Yes! When we met, my husband loved to cook. Even after we moved into our house he gladly shared the cooking. We both worked long hours, so chores of all kinds had to be shared.
When I quit working, I said I would take on the household responsibilities. Now, he talks about cooking, and even cleaning…
But he doesn’t do it. I’d like for him to cook occasionally, he does it well, and I’d like a break now and then.
After all he only works 9 days a month…
To more directly address the OP, I don’t believe cooking was on either of our lists of why we were perfect for each other. :smiley:

Another woman chiming in here. I think my husband greatly appreciates that I do cook well, but it’s more of a side benefit than anything else. I like that I cook well because when I was starting my freelance business my cooking was one of those little gifts I could give my husband because I couldn’t afford anything else. It’s not really a care-taker thing, but rather something I like to do for him because it’s simple (for me, anyway - he’s still learning), he really appreciates it and I like surprising him now and then. He shows up every once in a while with flowers or something small that he knows I like. And I love being able to give something back. Plus, he’s really hard to shop for. :wink:

(I’m female, but I don’t think my answer would be any different if I were a man.) I’d be bothered by a partner who absolutely could not put a meal together to save his life, just like I’d be bothered if he couldn’t manage his own finances or make travel arrangements for a weekend. This stuff is hardly rocket science, and basic adult life skills are not optional.
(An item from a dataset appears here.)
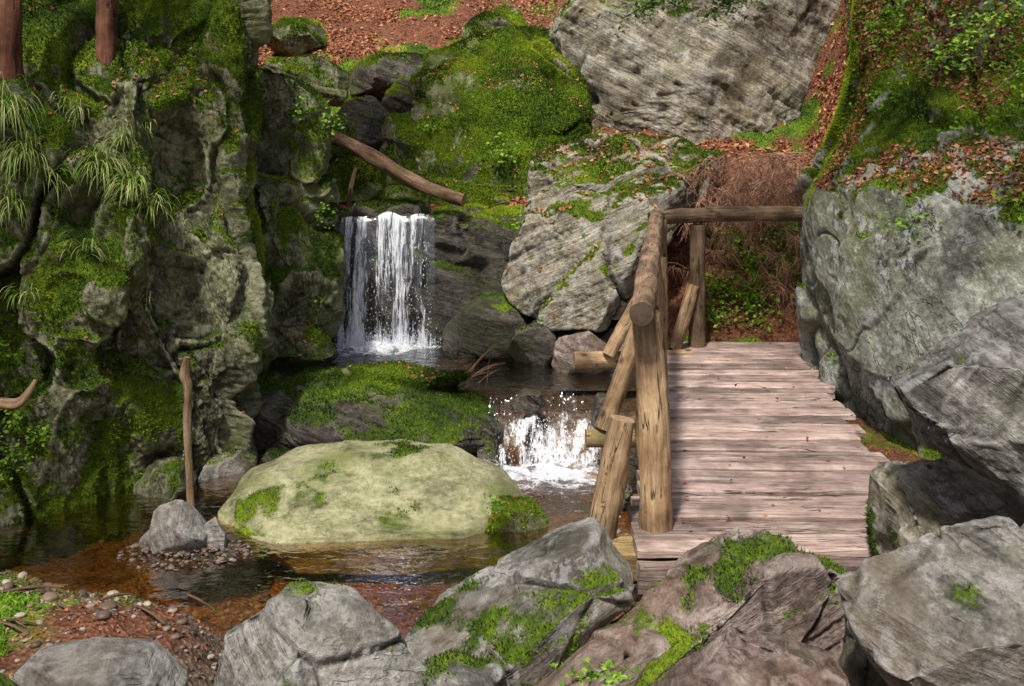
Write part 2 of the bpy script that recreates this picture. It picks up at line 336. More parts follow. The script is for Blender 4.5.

It would also indicate a certain disconnect in lifestyles, since it’s highly unlikely that I will ever be able to afford to go out to eat on a daily basis.
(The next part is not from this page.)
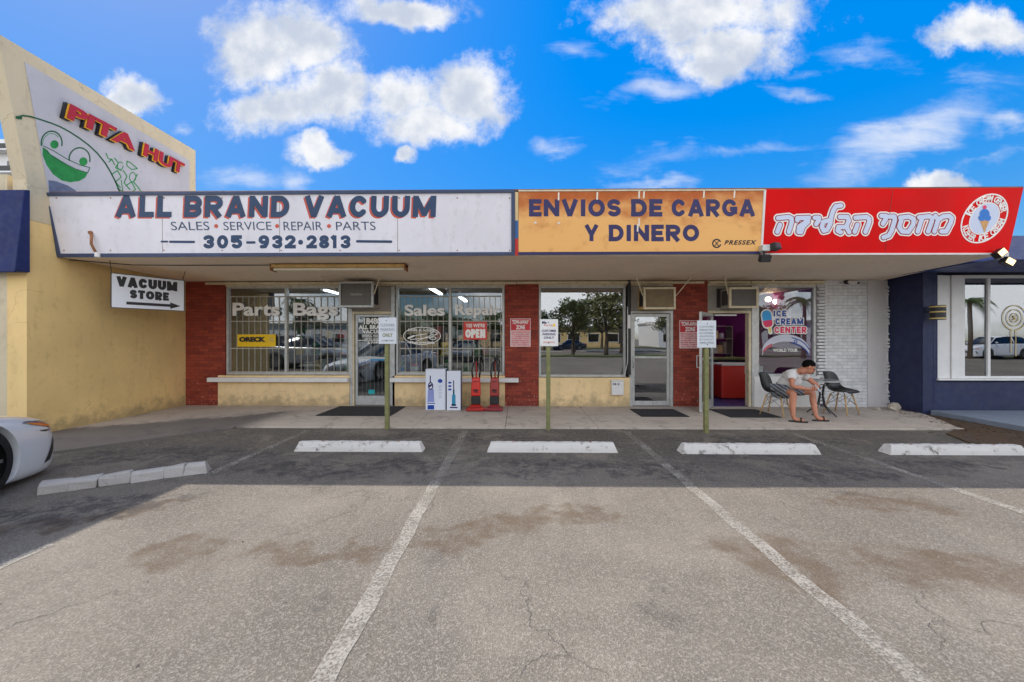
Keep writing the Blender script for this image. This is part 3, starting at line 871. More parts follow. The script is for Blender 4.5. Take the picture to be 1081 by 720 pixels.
# interiors -----------------------------------------------------------------
def room(px0, px1, depth, wallm, floorm, z1=2.76):
    x0, x1 = WX(px0), WX(px1)
    y0, y1 = YF + .26, YF + depth
    mb = MB()
    mb.box(x0, x1, y1, y1 + .1, 0, z1)
    mb.box(x0 - .08, x0, y0, y1, 0, z1); mb.box(x1, x1 + .08, y0, y1, 0, z1)
    part('interior_wall', mb, wallm)
    part('interior_ceiling', B(x0, x1, y0, y1, z1 - .02, z1 + .02), M_whitep)
    part('interior_floor', B(x0 - .02, x1 + .02, YF + .01, y1, 0, SW + .006), floorm)
room(233, 540, 7, M_interior, M_intdark)
room(560, 718, 6, mat('office_wall', (120, 120, 112), .9, .05, 1, 0, 0), M_intdark)
room(742, 880, 5, M_purple, M_bluefloor)
for x, y, where in ((-4.6, 9.6, 'just behind the parts window'), (-2.0, 9.3, 'just behind the sales window'), (-4.6, 11.5, 'deep behind the parts window'), (-1.6, 11.2, 'deep behind the sales window')):
    f = empty('added_ceiling_light', (x, y, 2.70), '', 'light', 'added fluorescent ceiling lights inside the vacuum shop')
    B(x - .08, x + .08, y - .65, y + .65, 2.69, 2.74).build('housing', M_whitep, f)
    MB().cyl((x - .03, y - .6, 2.67), (x - .03, y + .6, 2.67), .014).build('tube', M_tube, f)
    MB().cyl((x + .03, y - .6, 2.67), (x + .03, y + .6, 2.67), .014).build('tube', M_tube, f)
    f['label'] = 'added twin tube light on the ceiling ' + where

for x, y, where in ((5.2, 9.6, 'near the ice cream window'), (5.0, 11.6, 'at the back of the ice cream shop')):  # tube lights added to brighten the dark ice cream shop interior
    f = empty('added_ceiling_light', (x, y, 2.70), 'added twin tube light on the ceiling ' + where, 'light', 'added ceiling lights brightening the ice cream shop inside')
    B(x - .65, x + .65, y - .08, y + .08, 2.69, 2.74).build('housing', M_whitep, f)
    MB().cyl((x - .6, y - .03, 2.67), (x + .6, y - .03, 2.67), .014).build('tube', M_tube, f)
    MB().cyl((x - .6, y + .03, 2.67), (x + .6, y + .03, 2.67), .014).build('tube', M_tube, f)

# windows -------------------------------------------------------------------
def window(px0, px1, py0, py1, mulls=(), barred=False, glass=M_glass, fm=M_alu, label=None, fw=.05):
    x0, x1, z0, z1 = WX(px0), WX(px1), WZ(py1), WZ(py0)
    mb = MB()
    mb.box(x0, x1, YF + .02, YF + .10, z0, z0 + fw); mb.box(x0, x1, YF + .02, YF + .10, z1 - fw, z1)
    mb.box(x0, x0 + fw, YF + .02, YF + .10, z0 + fw, z1 - fw); mb.box(x1 - fw, x1, YF + .02, YF + .10, z0 + fw, z1 - fw)
    for m_ in mulls:
        xm = WX(m_); mb.box(xm - fw / 2, xm + fw / 2, YF + .015, YF + .10, z0 + fw, z1 - fw)
    wdw = part('window', mb, fm, bevel=.004)
    if label: wdw['label'] = label
    B(x0 + fw - .005, x1 - fw + .005, YF + .06, YF + .066, z0 + fw - .005, z1 - fw + .005).build('pane', glass, wdw)
    if barred:
        edges = [x0 + fw] + [WX(m_) for m_ in mulls] + [x1 - fw]
        for a, b in zip(edges, edges[1:]):
            bb = MB(); a += .035; b -= .035
            zt = WZ(312.5)
            n = 9
            for k in range(n + 1):
                x = a + (b - a) * k / n
                bb.box(x - .006, x + .006, YF + .046, YF + .056, z0 + fw, zt)
            for z in (z0 + fw + .01, WZ(368), WZ(339), zt):
                bb.box(a - .01, b + .01, YF + .043, YF + .0455, z - .012, z + .012)
            bb.build('security_bars', M_bars, wdw)
    return wdw
w1 = window(238, 369.5, 301.5, 396, (301,), True)
w2 = window(417.5, 532.6, 301.5, 396, (475,), True)
w3 = window(568.8, 661, 301.5, 398, (), False, M_glass_t)
w4 = window(799.5, 862.3, 301.5, 397, (), False, fm=M_alu)
B(WX(855), WX(860.5), YF + .075, YF + .079, WZ(395), WZ(303)).build('purple_panel', mat('purple_vinyl', (150, 60, 150), .5, .1, 2, 0, 0), w4)
def on_wall(sh, y, step, material, parent, name='decal', grow=0.0, k=1.0, label=None):
    return decal(name, sh, step, lambda a, b: at(a, b, y) if True else None, material, parent, grow, label=label)
def wtext(s, px0, py0, px1, py1, material, parent, y=YF + .04, **k):
    p0, p1 = at(px0, py1, y), at(px1, py0, y)
    return text(s, p0.x, p1.x, p0.z, p1.z, y, material, parent, **k)
for win, items in ((w1, (('Parts', 245.5, 319.5, 295.5, 333.5), ('Bags', 309.5, 319.5, 357, 337.5))),
                   (w2, (('Sales', 427, 321.5, 469.5, 333.5), ('Repair', 480.5, 321.5, 528.5, 336)))):
    for s, a, b, c, d in items: wtext(s, a, b, c, d, M_white_l, win, y=YF + .018, off=.032)
# oval knife and scissors emblem
ov = arc(445.5, 354.5, 19.5, 9, 0, 360, 44)
on_wall([('s', ov, .38), ('s', [(431, 357), (437, 354.5)], .9), ('s', [(437, 354.5), (450, 352.5)], .35), ('s', [(433, 358.5), (456, 356)], .35),
         ('s', arc(458, 352, 3.4, 1.7, 0, 360, 16), .4), ('s', arc(457, 357, 3.4, 1.5, 0, 360, 16), .4), ('s', [(455, 354), (440, 360)], .35), ('s', [(443, 350), (445, 358)], .3)],
        YF + .039, .22, M_white_l, w2, 'oval_emblem')
wtext('Knife & Scissor', 431, 346.8, 460, 349.8, M_white_l, w2, off=.02)
wtext('Sharpening', 432, 360.2, 459, 363, M_white_l, w2, off=.03)

# doors ---------------------------------------------------------------------
def door(x0, x1, ztop, leafm, rails, Mx=None, glass=M_glass, stile=.07, bars=False, kick=.12, handle=None):
    """leaf built in its own axes: x across, y depth, z up; Mx places it"""
    mb = MB(); mb.M = Mx
    z0 = SW + .01
    mb.box(x0, x0 + stile, 0, .045, z0, ztop); mb.box(x1 - stile, x1, 0, .045, z0, ztop)
    mb.box(x0 + stile, x1 - stile, 0, .045, ztop - stile, ztop); mb.box(x0 + stile, x1 - stile, 0, .045, z0, z0 + kick)
    for z, h in rails: mb.box(x0 + stile, x1 - stile, 0.002, .043, z - h / 2, z + h / 2)
    d = part('door', mb, leafm, bevel=.004)
    g = MB(); g.M = Mx
    g.box(x0 + stile - .004, x1 - stile + .004, .02, .026, z0 + kick - .004, ztop - stile + .004)
    g.build('pane', glass, d)
    if bars:
        b = MB(); b.M = Mx
        n = 8
        for k in range(1, n):
            x = x0 + stile + (x1 - x0 - 2 * stile) * k / n
            b.box(x - .006, x + .006, .055, .067, z0 + kick, ztop - stile)
        b.build('security_bars', M_bars, d)
    if handle is not None:
        h = MB(); h.M = Mx
        hx, hz = handle
        h.tube([(hx, -.002, hz - .12), (hx, -.05, hz - .12), (hx, -.055, hz), (hx, -.05, hz + .12), (hx, -.002, hz + .12)], .012)
        h.build('handle', M_alu, d, smooth=True)
    return d
def doorframe(px0, px1, ztop, fm, w_=.06):
    x0, x1 = WX(px0), WX(px1)
    mb = MB()
    mb.box(x0, x0 + w_, YF - .01, YF + .12, SW, ztop + w_); mb.box(x1 - w_, x1, YF - .01, YF + .12, SW, ztop + w_)
    mb.box(x0 + w_, x1 - w_, YF - .012, YF + .118, ztop + .004, ztop + w_)
    return part('door_frame', mb, fm, bevel=.005)
def T(x, y): return Matrix.Translation((x, y, 0))
# vacuum shop door
doorframe(371, 417, 2.05, M_cframe)
part('transom_panel', B(WX(371), WX(416.5), YF + .02, YF + .12, 2.115, 2.66), M_grey)
part('door_post', B(WX(369.8), WX(372.2), YF - .02, YF + .1, SW, 2.66), M_alu)
part('door_post', B(WX(413.4), WX(417), YF - .03, YF + .1, SW, 2.66), M_alu)
d1 = door(WX(374.5), WX(412.5), 2.045, M_alu, ((1.47, .03), (1.08, .045)), T(0, YF + .03), bars=True, kick=.2, stile=.05)
wtext('18480', 384, 335.5, 402, 342.5, M_white_l, d1, y=YF + .045, off=.04)
wtext('ALL BRAND', 378.5, 343.2, 410, 347.6, M_white_l, d1, y=YF + .045, off=.04)
wtext('VACUUM', 382.5, 348.3, 407, 352, M_white_l, d1, y=YF + .045, off=.03)
wtext('SEWING MACHINES', 382, 353.2, 408, 356, M_white_l, d1, y=YF + .045)
wtext('SALES SERVICE', 384, 356.8, 406, 359.2, M_white_l, d1, y=YF + .045)
wtext('& PARTS', 388, 360.5, 404, 363, M_white_l, d1, y=YF + .045)
for a in ((391, 377.4, 410, 380.6, (30, 140, 190)), (389, 411.5, 395.5, 416, (40, 170, 175))):
    p0, p1 = at(a[0], a[3], YF + .04), at(a[2], a[1], YF + .04)
    o = B(p0.x, p1.x, YF + .036, YF + .04, p0.z, p1.z).build('sticker', mat('sticker_%d' % int(a[0]), a[4], .4, .05, 3, 0, 0), d1)
    o['label'] = 'small blue sticker on the glass'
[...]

This doesn’t mean he would have to be a gourmet cook (I’m certainly not), just a reasonably self-sufficient one.

My wife is a wonderful cook. By way of comparison, I can cook just well enough to keep us from starving. We’ve had countless fantastic meals as a result of her skill. And had she not been a great cook, it would have mattered not even a little bit insofar as my interest in her.

It’d be a nice addition, but I know and do enough cooking for myself that it’s not a problem. Of course, cooking for me is generally buy a bunch of ingredients, make one dish, eat that one dish for several days until it is all gone and I am thoroughly sick of it, repeat with another dish. If I’m really up to it, cook two or three dishes at the same time and do the same with a little more rotation between meals.

Unfortunately, women around my age aren’t interested in a man’s domestic skills.

Doesn’t cook seems to be the catch all, which would include not willing or not able.